Weightless plastics are terrific for reservoirs, lakes and ponds, and they've also earned their place on more than a few rivers. Smallmouth bass, for example, love a good double-tail grub, and floating one of these weightless along undercut banks in the summer can provoke ferocious strikes. Weightless grubs are perfect for plopping into shallow backwater eddies and adjoining sloughs.

And, if you like, skip weightless plastics under docks, overhanging willows and trees.

AND HOW
Spinning gear is a good choice for this kind of fishing, allowing you to throw a much lighter bait than you could throw with conventional gear. I favor a 7-foot light-action rod for this type of fishing. If you're using heavier plastics, like a 7- or 9-inch Senko, you can go with heavier line and baitcasting gear, but if you're using a finesse approach like a small double-tail grub, 6- to 8-pound-test and spinning gear is the ticket.

A hook's weight will influence casting distance and action on the lure. I've come to favor worm hooks with an extra-wide gap. They add a little more weight and help with hooksets (keeping in mind that you're working with slack line a lot of the time). You can finesse your hook, too, by using smaller, fine-wire hooks, which free up the bait to act even more naturally.

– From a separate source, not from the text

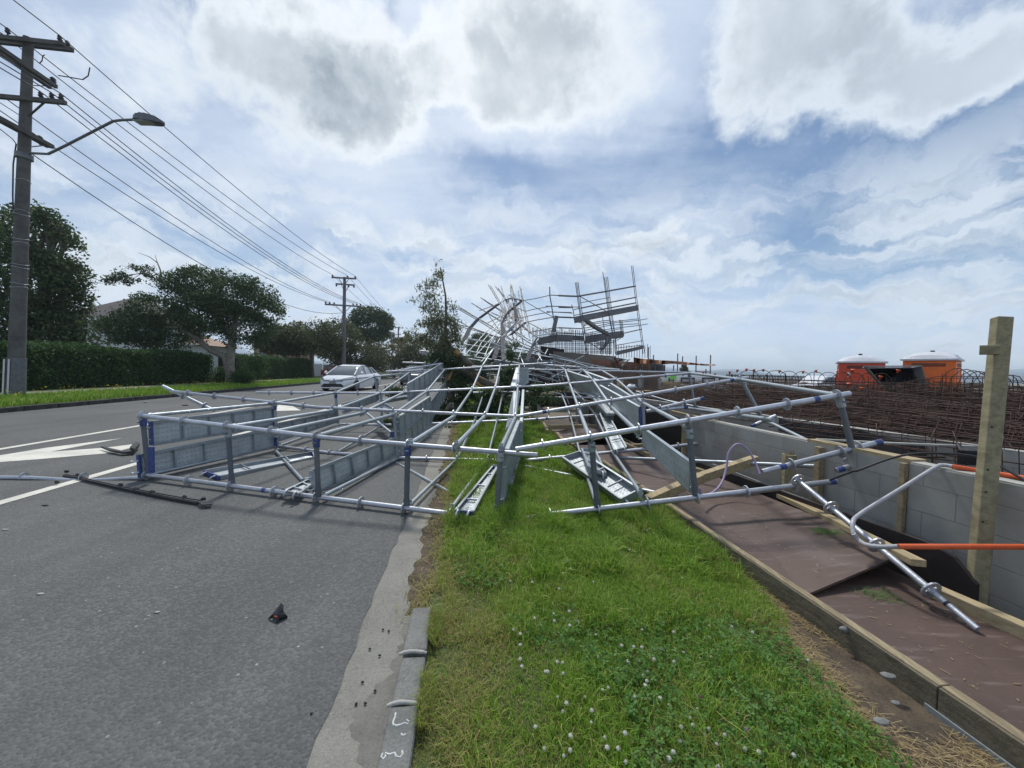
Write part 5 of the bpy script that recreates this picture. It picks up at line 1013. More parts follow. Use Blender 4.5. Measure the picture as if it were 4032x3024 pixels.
for i in range(12):
    v = 1478+i*12+rc.uniform(-4, 4); b.tube([at(3540-i*14, v+30-i*2, Y=7), at(3700, v+2, Y=6.8), at(3880, v+8+rc.uniform(-6, 6), Y=6.5), at(4090, v+30, Y=6)], .0065, 4, cap=False)
setp(b.build('reinforcement', M['rust']), 'looped stirrups and bars sticking up along the top of the rusty tangle', 'rebar', kind='stuff')
caps = [('D', 720, 375, 10), ('D', 803, 365, 10), ('D', 648, 393, 10), ('D', 876, 372, 10), ('D', 960, 370, 10), ('D', 1112, 383, 10), ('D', 1332, 388, 10), ('D', 1452, 380, 9.5), ('D', 1795, 374, 8), ('H', 710, 755, 7.5), ('H', 895, 690, 7.5), ('H', 375, 830, 7.6), ('H', 575, 835, 7.6), ('H', 515, 875, 7.4), ('D', 400, 396, 10), ('D', 510, 410, 10)]
c0 = None
for i, (k, x, y, Y_) in enumerate(caps):
    P_ = zat(k, x, y, Y=Y_)
    if c0 is None:
        b = MB(); b.lathe((0, 0, -.05), UZ, [(.0, 0), (.018, 0), (.02, .045), (.034, .05), (.035, .068), (.0, .072)], 12); c0 = b.build('rebar_cap', M['orange'], origin=(0, 0, 0)); o = c0
    else: o = c0.copy(); COL.objects.link(o)
    o.location = P_; o.rotation_euler = (rc.uniform(-.3, .3), rc.uniform(-.3, .3), 0); setp(o, 'orange plastic safety cap on a bar end above the rusty reinforcement', 'rebar cap', 'orange caps on the reinforcement')
b = MB(); b.box(at(3818, 1800, Y=3.6), .14, .08, .14); b.tube([at(3770, 1750, Y=3.75), at(3790, 1780, Y=3.6)], .015, 6); setp(b.build('bracket_box', M['black'], bevel=.01), 'black box hanging on the low wall left of the leaning post', 'box')
# ------------------------------------------------------------------ portable toilets
def loo(lbl, u, vt, Y_, mt, wrot, dome):
    top_ = at(u, vt, Y=Y_); base = Vector((top_.x, top_.y, .05)); hz_ = top_.z-.05; hb_ = hz_-.31
    t_ = thing('portable_toilet', lbl, 'toilet', tuple(base), 'portable toilets'); ax = (Vector((math.cos(wrot), math.sin(wrot), 0)), Vector((-math.sin(wrot), math.cos(wrot), 0)), UZ); W_ = 1.32
    b = MB(); b.box(base+UZ*hb_/2, W_, W_, hb_, ax); b.build('cabin', M[mt], t_, bevel=.04)
    b = MB(); b.box(base+UZ*.06, W_*1.05, W_*1.05, .12, ax); b.build('skid', M['rubber'], t_)
    b = MB(); n = 12; vs = []
    for i in range(n+1):
        for j in range(n+1):
            a, c = -1+2*i/n, -1+2*j/n; hgt = .04+.28*(max(0, 1-a*a)**.6)*(max(0, 1-c*c)**.45)+(.012 if dome and i % 2 else 0)
            vs.append(base+ax[0]*a*W_*.54+ax[1]*c*W_*.54+UZ*(hb_+hgt))
    k = n+1; b.add(vs, [(i*k+j, (i+1)*k+j, (i+1)*k+j+1, i*k+j+1) for i in range(n) for j in range(n)], 0, not dome); b.box(base+UZ*(hb_+.025), W_*1.09, W_*1.09, .06, ax); b.build('roof', M['loowhite'], t_)
    for d_, e_ in ((-ax[1], ax[0]), (-ax[0], ax[1]), (ax[0], ax[1])):
        o_ = base+d_*(W_/2)
        b = MB()
        for i in range(5): b.frame(o_-e_*.42+UZ*(hb_-.22+i*.025), e_*.84, d_*.012, UZ*.012)
        b.build('louvre', M['rubber'], t_)
        b = MB()
        for i in range(3): b.frame(o_-e_*.40+UZ*(.45+i*.5), e_*.8, d_*.02, UZ*.04)
        for q_ in (-.46, .40): b.frame(o_+e_*q_+UZ*.15, e_*.06, d_*.025, UZ*(hb_-.45))
        b.build('moulded_rib', M[mt], t_)
    o_ = base-ax[1]*(W_/2+.014)-ax[0]*.38+UZ*(hb_-.45); b = MB(); b.add([o_+UZ*.11, o_+ax[0]*.09, o_-UZ*.11, o_-ax[0]*.09], [(3, 2, 1, 0)]); b.build('sign', M['white'], t_)
    o_ = o_-ax[1]*.004; b = MB(); b.add([o_+UZ*.05, o_+ax[0]*.03, o_-UZ*.05, o_-ax[0]*.03], [(3, 2, 1, 0)]); b.build('symbol', M['navy'], t_)
    b = MB(); b.tube([base+UZ*(hb_+.2), base+UZ*(hb_+.38)], .06, 10); b.build('vent_pipe', M['navy'], t_)
    return t_
loo('red-orange portable toilet with white roof, left of the pair', 3388, 1400, 15.2, 'loored', math.radians(-38), False)
loo('bright orange portable toilet with ribbed white dome roof, right of the pair', 3672, 1388, 14.2, 'orangelo', math.radians(35), True)
# tipped skip
sk = thing('skip', 'dark open metal skip tipped up in front of the portable toilets', 'skip', tuple(at(3500, 1600, Y=9.5)))
f_ = [(3407, 1443), (3625, 1441), (3648, 1520), (3660, 1585), (3560, 1590), (3470, 1515)]
P0 = [at(u, v, Y=9.2) for u, v in f_]; P1 = [p+Vector((1.15, 1.3, 0)) for p in P0]; b = MB()
for i in range(6):
    j = (i+1) % 6
    if i != 0: b.add([P0[i], P0[j], P1[j], P1[i]], [(0, 1, 2, 3), (3, 2, 1, 0)])
b.add(P1, [tuple(range(6))[::-1], tuple(range(6))]); b.add([P0[2], P0[3], P0[4], P0[5]], [(0, 1, 2, 3), (3, 2, 1, 0)]); b.build('shell', M['galvd'], sk)
b = MB(); b.bar(P0[0], P0[1], .05, .03); b.bar(P1[0], P1[1], .05, .03); b.bar(P0[0], P1[0], .05, .03); b.bar(P0[1], P1[1], .05, .03); b.build('rim', M['conc'], sk)
for a_, c_ in ((0, 5), (1, 2)): b = MB(); b.bar(P0[a_], P0[c_], .05, .03); b.build('side_rail', M['slab'], sk)
# site cabins, panels, fence, vehicle, worker behind the right-hand frame
sc_ = thing('site_cabin', 'white site cabin with dark windows behind the right-hand frame', 'cabin', tuple(at(2730, 1560, Y=30)))
b = MB(); a0 = at(2600, 1478, Y=30); a1 = at(2870, 1486, Y=30); b.frame(Vector((a0.x, 30, .05)), Vector((a1.x-a0.x, 0, 0)), Vector((0, 3, 0)), UZ*(a0.z-.05)); b.build('wall', M['white'], sc_)
for (u0, u1) in ((2632, 2654), (2680, 2736), (2764, 2816), (2830, 2860)):
    b = MB(); p = at(u0, 1510, Y=29.97); q_ = at(u1, 1487, Y=29.97); b.frame(Vector((p.x, 29.96, p.z)), Vector((q_.x-p.x, 0, 0)), Vector((0, .02, 0)), UZ*(q_.z-p.z)); fr = b.build('window', M['navy'], sc_)
    b = MB(); b.frame(Vector((p.x+.1, 29.94, p.z+.12)), Vector((q_.x-p.x-.2, 0, 0)), Vector((0, .015, 0)), UZ*(q_.z-p.z-.24)); b.build('pane', M['lampg'], fr)
b = MB(); b.box(at(2650, 1484, Y=29.5), .42, .3, .4); setp(b.build('green_crate', M['green'], bevel=.05), 'lime green crate beside the white site cabin', 'crate')
for i, (u0, v0, u1, v1, Y_, mt, lb) in enumerate(((2607, 1505, 2690, 1545, 20, 'ochre', 'pale plywood box panel below the white site cabin, left one'), (2690, 1520, 2780, 1550, 18, 'ochre', 'pale plywood panel leaning below the cabin windows'), (2520, 1540, 2597, 1550, 15, 'ochre', 'stack of new timber behind the right-hand frame'), (2612, 1532, 2626, 1548, 17, 'white', 'small white board standing against the plywood panel'), (2440, 1500, 2460, 1540, 16, 'ochre', 'small bright timber pile seen beside the large deck'))):
    b = MB(); p = at(u0, v1, Y=Y_); q_ = at(u1, v0, Y=Y_); b.frame(p, Vector((q_.x-p.x, .2, 0)), Vector((0, .5, 0)), UZ*(q_.z-p.z)); setp(b.build('panel', M[mt]), lb, 'panel')
fe = thing('fence', 'dark picket fence along the far edge of the site', 'fence', tuple(at(3000, 1500, Y=32))); b = MB(); a0 = at(2860, 1473, Y=32); a1 = at(3290, 1482, Y=32); L_ = a1.x-a0.x
for i in range(72): x = a0.x+L_*i/71; b.frame(Vector((x, 32, .05)), Vector((.05, 0, 0)), Vector((0, .03, 0)), UZ*(a0.z-.05))
b.build('pickets', M['plyedge'], fe); b = MB()
for z_ in (.4, a0.z-.12): b.frame(Vector((a0.x, 31.96, z_)), Vector((L_, 0, 0)), Vector((0, .03, 0)), UZ*.06)
b.build('rail', M['plyedge'], fe)
vn = thing('van', 'white van parked beyond the fence left of the red toilet', 'van', tuple(at(3240, 1530, Y=24)))
p0 = at(3195, 1480, Y=24); b = MB(); prof = [(0, .4), (.1, 1.1), (.7, 1.35), (1.2, 2.0), (4.2, 2.0), (4.3, .4)]
b.prism([Vector((p0.x-.2+x, 24, .0+z*.78)) for x, z in prof], Vector((0, 1.8, 0))); b.build('body', M['whitecar'], vn, bevel=.08)
b = MB(); b.prism([Vector((p0.x-.2+x, 23.98, z*.78)) for x, z in ((.85, 1.38), (1.28, 1.88), (2.2, 1.88), (2.2, 1.38))], Vector((0, .015, 0))); b.build('window', M['glass'], vn)
for x in (.8, 3.5):
    b = MB(); b.tube([Vector((p0.x-.2+x, 23.95, .33)), Vector((p0.x-.2+x, 24.15, .33))], .32, 16); b.build('wheel', M['rubber'], vn)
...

You can rig up using the same method you'd use for fishing with weights, a la Texas-rig weedless style. A favorite method is to nose-hook the bait, and then "skin hook" the point just up under the outer skin of the worm. Or you can use the wacky worm style, sticking or rubber banding the hook at a right angle in the middle of the plastic.

It's easy to over-fish weightless plastics if you're accustomed to fast and furious retrieves, such as those used at times for spinnerbaits and crankbaits. This is slow, easy fishing, using occasional jerks, twitches, lifts and drops to impart action.

If you choose to fish wacky-worm style, the less action you impart, the better. Use a slight twitch followed by a completely slack line drop, and you'll have all the action you need. In fact, a lot of the success to weightless fishing has to do with not over-controlling your bait. That suggests fishing with slack line in the water, whether it's drifting in current or letting that bait flutter and fall on slack line. It helps to keep your rod tip low to the water.

Weightless plastics are best employed under specific conditions. They are not typically successful when used to fish deep water, as a run-and-gun seeker lure, or in a strong wind. Calm and shallow are keys to success with this method.

A take on a weightless plastic is a thing of beauty. Often, it's a grab and a run in which the fish tightens any slack in your line and all you have to do is swing! At other times, however, you have to pay attention to your line to detect the take. Use a hard hookset, and hang on.